European Commission white paper reveals five ways for EU

European Commission white paper reveals five ways for EUThe European Union could be reduced to only the single market, a leaked white paper outlining five options for the bloc's future has revealed, according to The Independent on Wednesday.

Setting out potential scenarios for the union's future after Brexit, the leaked European Commission document shows that the single market could be the main reason for the remaining 27 EU countries to stay tied together.

It would mean easy agreements on shared policy relating to the free movement of capital and goods, the Commission said, but risks a "race to the bottom" in terms of consumer and environmental standards as EU-wide regulation dissolves.

Co-operation on security and defence—one of Theresa May's 12 key points for the UK's post-Brexit relationship with the EU—could also be at risk, the document, first uncovered by Politico, reveals.

Looking ahead, the white paper said that by 2025: "Given the strong focus on reducing regulation at EU level, differences persist or increase in areas such as consumer, social and environmental standards, as well as in taxation and in the use of public subsidies.

"This creates a risk of a 'race to the bottom'. It is also difficult to agree new common rules on the mobility of workers or for the access to regulated professions. As a result, the free movement of workers and services is not fully guaranteed," the paper added.

While the single currency might facilitate trade deals, "growing divergence and limited co-operation" between member nations would be "major sources of vulnerability", the Commission feared.

The same would apply to other positions on which the bloc currently presents a united front, including climate change and the fight against tax evasion.

That is the paper's second option.

The first is that the European Union simply carries on—"implementing and upgrading its current reform agenda". The bloc would step up investment in "digital, transport and energy infrastructure" as well as the fight against terrorism.

The paper suggests also that by 2025 "member states [would] decide to pool some military capabilities".

Option three would entail some member states deciding to step up and "do more", creating "coalitions of the willing" to work in specific policy areas on top of the current functions of the EU. It would not diminish the status of non-participating states, which would be allowed to join in further down the line.

The fourth option envisions a more nimble EU, that chooses fewer policy areas on which to focus but acts more quickly to implement the collective will in those arenas.
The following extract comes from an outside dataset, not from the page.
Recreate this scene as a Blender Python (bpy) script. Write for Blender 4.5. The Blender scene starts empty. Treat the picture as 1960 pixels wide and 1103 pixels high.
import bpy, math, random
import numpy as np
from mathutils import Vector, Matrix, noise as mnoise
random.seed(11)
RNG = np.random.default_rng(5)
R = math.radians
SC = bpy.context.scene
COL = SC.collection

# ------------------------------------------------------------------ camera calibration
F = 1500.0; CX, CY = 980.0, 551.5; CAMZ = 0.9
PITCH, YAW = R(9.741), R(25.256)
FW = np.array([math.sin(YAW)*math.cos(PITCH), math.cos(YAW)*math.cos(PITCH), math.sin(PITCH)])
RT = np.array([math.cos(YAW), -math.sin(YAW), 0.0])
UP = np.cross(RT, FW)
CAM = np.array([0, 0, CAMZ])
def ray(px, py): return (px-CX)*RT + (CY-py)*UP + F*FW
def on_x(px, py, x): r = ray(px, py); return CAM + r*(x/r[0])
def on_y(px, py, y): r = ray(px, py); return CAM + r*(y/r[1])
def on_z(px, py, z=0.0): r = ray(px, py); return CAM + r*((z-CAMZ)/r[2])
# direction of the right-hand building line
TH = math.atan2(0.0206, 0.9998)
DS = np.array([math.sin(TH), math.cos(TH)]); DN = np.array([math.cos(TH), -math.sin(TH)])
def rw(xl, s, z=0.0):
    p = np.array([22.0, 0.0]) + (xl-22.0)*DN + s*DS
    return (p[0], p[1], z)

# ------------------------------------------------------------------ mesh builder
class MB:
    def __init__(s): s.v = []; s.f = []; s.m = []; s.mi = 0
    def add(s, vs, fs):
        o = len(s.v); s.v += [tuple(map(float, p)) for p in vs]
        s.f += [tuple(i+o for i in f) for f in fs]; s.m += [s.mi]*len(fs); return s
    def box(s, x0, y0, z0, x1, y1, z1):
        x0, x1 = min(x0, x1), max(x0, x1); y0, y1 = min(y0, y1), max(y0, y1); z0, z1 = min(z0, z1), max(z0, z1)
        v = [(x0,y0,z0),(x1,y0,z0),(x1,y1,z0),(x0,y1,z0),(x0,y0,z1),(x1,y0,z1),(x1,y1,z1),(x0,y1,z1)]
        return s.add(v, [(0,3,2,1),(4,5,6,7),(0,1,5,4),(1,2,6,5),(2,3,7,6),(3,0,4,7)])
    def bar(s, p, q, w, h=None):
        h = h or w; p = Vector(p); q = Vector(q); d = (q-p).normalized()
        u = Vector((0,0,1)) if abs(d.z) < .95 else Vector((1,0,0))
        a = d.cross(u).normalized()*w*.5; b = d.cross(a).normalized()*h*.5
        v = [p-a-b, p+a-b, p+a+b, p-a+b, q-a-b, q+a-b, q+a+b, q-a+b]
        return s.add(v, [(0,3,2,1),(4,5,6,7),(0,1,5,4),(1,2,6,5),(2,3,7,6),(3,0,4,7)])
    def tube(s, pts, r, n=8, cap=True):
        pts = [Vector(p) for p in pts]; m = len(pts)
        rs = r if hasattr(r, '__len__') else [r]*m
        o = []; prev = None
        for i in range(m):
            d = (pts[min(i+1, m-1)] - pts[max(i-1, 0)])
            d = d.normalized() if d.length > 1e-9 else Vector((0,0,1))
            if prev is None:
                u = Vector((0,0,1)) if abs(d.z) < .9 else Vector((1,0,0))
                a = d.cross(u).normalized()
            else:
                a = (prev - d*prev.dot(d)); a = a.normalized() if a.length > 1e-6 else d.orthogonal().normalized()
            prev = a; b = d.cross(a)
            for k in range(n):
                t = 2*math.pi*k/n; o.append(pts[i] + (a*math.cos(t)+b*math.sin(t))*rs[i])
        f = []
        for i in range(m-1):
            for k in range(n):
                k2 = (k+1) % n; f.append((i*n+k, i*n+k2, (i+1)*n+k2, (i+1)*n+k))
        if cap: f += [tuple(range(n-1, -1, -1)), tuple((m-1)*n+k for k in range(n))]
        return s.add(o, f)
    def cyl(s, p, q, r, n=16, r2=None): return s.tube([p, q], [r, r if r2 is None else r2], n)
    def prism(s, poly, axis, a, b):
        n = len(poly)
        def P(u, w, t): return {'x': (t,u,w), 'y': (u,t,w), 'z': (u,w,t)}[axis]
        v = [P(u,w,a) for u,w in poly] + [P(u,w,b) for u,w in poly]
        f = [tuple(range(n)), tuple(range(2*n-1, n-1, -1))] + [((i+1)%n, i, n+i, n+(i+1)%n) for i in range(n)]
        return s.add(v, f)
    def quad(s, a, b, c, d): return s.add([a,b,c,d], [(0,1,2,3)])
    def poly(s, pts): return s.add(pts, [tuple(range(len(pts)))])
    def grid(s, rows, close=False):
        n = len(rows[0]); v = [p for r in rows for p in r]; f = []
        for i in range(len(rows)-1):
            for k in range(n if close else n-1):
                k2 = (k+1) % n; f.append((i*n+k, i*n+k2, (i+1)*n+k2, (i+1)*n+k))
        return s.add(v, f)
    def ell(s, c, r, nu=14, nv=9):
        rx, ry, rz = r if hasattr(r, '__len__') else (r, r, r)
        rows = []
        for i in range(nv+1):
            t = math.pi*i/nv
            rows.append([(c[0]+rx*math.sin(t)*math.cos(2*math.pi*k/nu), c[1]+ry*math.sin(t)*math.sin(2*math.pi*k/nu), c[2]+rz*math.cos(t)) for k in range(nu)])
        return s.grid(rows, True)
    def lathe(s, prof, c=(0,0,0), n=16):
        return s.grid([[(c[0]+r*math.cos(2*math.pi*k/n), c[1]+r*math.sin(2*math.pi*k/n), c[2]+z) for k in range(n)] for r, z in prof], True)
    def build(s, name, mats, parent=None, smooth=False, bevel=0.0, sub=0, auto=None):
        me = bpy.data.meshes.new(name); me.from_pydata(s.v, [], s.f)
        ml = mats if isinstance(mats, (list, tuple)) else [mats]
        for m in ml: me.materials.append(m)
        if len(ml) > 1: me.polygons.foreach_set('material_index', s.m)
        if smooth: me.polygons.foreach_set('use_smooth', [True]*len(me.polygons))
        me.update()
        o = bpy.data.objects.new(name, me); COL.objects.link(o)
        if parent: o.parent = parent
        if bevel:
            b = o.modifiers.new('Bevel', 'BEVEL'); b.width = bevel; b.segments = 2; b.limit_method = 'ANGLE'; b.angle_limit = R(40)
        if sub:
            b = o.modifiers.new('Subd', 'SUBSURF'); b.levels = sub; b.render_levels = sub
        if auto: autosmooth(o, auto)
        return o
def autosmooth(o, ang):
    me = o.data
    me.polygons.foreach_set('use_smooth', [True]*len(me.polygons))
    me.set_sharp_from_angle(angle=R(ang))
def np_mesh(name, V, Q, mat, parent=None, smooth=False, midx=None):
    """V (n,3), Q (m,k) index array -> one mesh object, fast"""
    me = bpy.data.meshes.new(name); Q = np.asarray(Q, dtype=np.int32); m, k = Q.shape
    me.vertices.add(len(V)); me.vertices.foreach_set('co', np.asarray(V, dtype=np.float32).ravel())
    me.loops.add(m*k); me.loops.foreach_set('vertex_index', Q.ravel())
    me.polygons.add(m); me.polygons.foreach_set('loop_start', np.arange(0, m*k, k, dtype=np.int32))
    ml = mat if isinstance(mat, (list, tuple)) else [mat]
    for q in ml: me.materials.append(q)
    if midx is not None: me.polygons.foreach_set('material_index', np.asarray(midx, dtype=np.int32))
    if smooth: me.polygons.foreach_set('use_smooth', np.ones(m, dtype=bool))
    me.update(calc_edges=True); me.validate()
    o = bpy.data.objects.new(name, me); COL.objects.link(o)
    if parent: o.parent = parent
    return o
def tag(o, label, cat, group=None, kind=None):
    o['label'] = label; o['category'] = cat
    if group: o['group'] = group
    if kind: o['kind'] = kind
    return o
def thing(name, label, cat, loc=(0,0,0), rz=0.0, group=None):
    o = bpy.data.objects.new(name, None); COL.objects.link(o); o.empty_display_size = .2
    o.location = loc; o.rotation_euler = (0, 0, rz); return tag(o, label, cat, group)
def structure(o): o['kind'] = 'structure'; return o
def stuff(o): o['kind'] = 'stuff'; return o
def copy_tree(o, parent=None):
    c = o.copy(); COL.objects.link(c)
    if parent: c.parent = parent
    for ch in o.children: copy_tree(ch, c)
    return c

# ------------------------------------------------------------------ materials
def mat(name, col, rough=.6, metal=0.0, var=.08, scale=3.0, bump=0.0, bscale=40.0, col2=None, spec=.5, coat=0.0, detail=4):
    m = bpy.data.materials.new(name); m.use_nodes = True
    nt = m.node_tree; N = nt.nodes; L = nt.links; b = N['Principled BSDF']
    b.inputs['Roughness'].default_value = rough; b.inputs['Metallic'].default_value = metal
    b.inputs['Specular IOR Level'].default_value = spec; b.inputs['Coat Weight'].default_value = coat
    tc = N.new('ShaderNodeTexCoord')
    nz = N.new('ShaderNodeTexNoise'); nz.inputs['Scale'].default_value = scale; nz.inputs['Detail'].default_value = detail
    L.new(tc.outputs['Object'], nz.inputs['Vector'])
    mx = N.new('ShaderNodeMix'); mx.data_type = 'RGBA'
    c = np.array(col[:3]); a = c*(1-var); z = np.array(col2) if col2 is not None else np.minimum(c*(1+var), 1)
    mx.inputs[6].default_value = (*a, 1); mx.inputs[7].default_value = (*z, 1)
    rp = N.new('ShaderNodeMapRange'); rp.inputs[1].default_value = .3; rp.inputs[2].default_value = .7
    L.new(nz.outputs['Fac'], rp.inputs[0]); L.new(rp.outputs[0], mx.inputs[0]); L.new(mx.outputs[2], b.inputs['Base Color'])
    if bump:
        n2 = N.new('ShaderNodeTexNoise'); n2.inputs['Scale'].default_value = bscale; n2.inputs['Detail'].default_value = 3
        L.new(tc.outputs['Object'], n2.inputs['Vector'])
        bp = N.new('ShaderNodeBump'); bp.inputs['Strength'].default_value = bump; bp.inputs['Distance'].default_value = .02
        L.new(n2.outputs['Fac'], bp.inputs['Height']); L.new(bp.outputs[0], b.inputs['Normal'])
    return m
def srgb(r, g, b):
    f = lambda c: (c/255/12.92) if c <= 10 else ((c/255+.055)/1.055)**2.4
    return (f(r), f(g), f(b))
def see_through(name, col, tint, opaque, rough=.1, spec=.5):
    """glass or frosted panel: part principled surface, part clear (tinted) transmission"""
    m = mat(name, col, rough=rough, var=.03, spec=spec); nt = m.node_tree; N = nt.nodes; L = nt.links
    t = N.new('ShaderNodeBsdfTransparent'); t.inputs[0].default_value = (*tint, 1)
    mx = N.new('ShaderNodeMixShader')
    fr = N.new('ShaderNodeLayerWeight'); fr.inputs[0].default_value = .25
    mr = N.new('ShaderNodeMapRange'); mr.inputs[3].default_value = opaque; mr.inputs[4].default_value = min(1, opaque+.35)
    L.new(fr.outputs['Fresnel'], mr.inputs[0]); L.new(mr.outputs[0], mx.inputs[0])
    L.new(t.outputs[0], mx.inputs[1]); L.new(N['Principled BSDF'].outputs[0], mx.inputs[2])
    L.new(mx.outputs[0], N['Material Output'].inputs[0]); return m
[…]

This scenario would see a "strict minimum" standard for health and safety, the environment and consumer protections, with flexibility for member states to "experiment in certain areas".

The paper's authors said this would help "close the gap between promise and delivery" on the part of the bloc, and also allow citizens to better understand how it functions.

The final scenario involves "doing much more together"—and looks something like the so-called EU "super-state".

It would mean "cooperation between all member states [going] further than ever before in all domains", stronger protections for the Euro and the bloc being represented by a single seat in most international fora.

The Commission said that by 2025: "There is much greater coordination on fiscal, social and taxation matters, as well as European supervision of financial services. The European Parliament has the final say on international trade agreements. Defence and security are prioritised. In full complementarity with Nato, a European Defence Union is created."

But they added: "There is the risk of alienating parts of society which feel that the EU lacks legitimacy or has taken too much power away from national authorities."